Eyewitness report from Zimbabwe: poverty forces mothers to abandon children

Otilia Tshuma, 71, has been left with two grandchildren to care for in her one room hut

Otilia Tshuma, 71, has been left with two grandchildren to care for in her one room hut

The economic crisis in Zimbabwe has forced parents to abandon their children,  leaving them either alone or in the care of grandparents,  Caritas worker David Snyder writes in his blog for CAFOD.  If you want to understand the scale of the economic crisis gripping Zimbabwe, travel to the village of Mandabe.

While evidence of the hardships facing the people of Zimbabwe is not hard to find across much of the country, the face of crisis is not what you will find in Mandabe, but rather what you will not: the parents of many of Mandabe’s children.

They have left Zimbabwe, and their families, for a new life in neighbouring Botswana.

I spent the day in Mandabe, meeting some of the more than 164,000 people Caritas has been providing with monthly rations as part of the ongoing emergency appeal, launched earlier this year.

The first family we met was that of 19 year-old Edita Ndebele and her brother Elvis Ncube, 23. Their mother abandoned them in 2005 – simply left one day for a new life in Botswana as the economic crisis in Zimbabwe became impossible for her. Then 19 year-old Elvis became the head of the household, struggling to complete his schooling while also trying to support his younger siblings. Though they know from others that she is alive, they have never heard from their mother again.

A short walk away from their one-room hut, 71-year-old Otilia Tshuma struggles with her own burden. Two of her grown children also abandoned Zimbabwe, and their families, and fled to Botswana, leaving two young children – then just six and seven – in Otilia’s care. When her husband died last year, Otilia was left completely alone with the kids, unable to provide even basic care for her young grandchildren.

It is a rarity for mothers to abandon their children.

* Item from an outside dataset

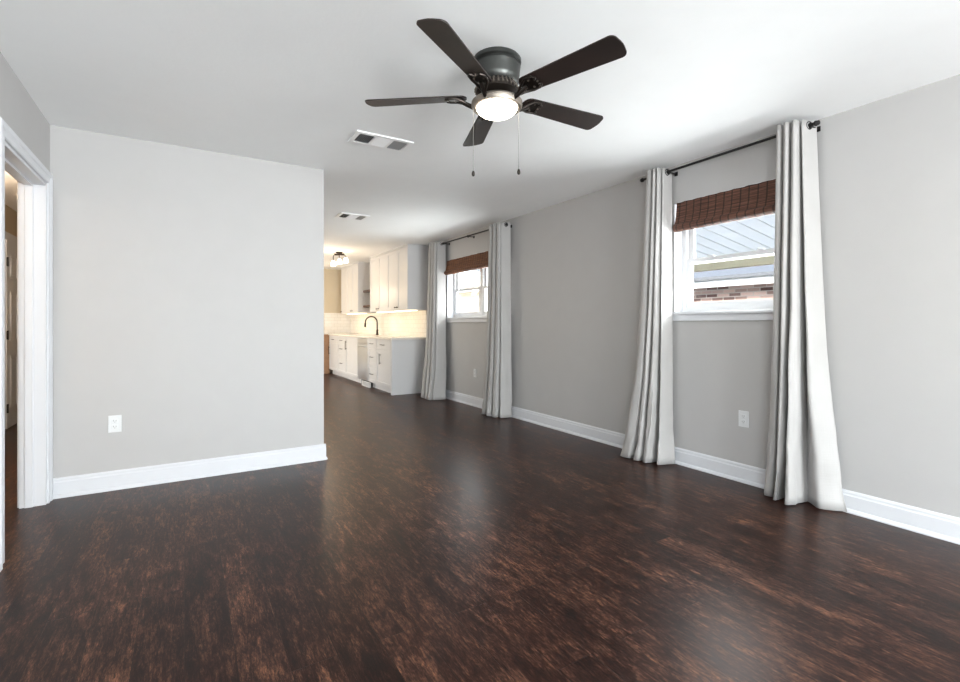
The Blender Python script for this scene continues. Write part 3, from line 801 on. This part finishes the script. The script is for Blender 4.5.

In Africa, where family can quite literally mean the difference between life and death, it is almost unheard of.

That two families within a short walk of each other in the same village have been dealt such a blow speaks volumes on the impact of Zimbabwe’s economic crisis – where the nearby presence of Botswana, its hills visible from the homes of Mandabe, has simply proven too much for hungry Zimbabweans desperate for a new life.

There are two things each of the families I met share. Each was included by Caritas in a selection of extremely vulnerable groups.

Elvis and Edita, as well as their siblings, have been receiving monthly food rations from Caritas since April. So too have Otilia and her grandchildren.

Now, however, those rations have ended, as the emergency appeal Caritas launched in February 2009 has fallen short of the money it was hoping to raise.

From now on, each of these families will once again be on their own, seeking food as they can, where they can, to keep their family’s going.

There is no way to sugarcoat it – that is the reality in the village of Mandabe today.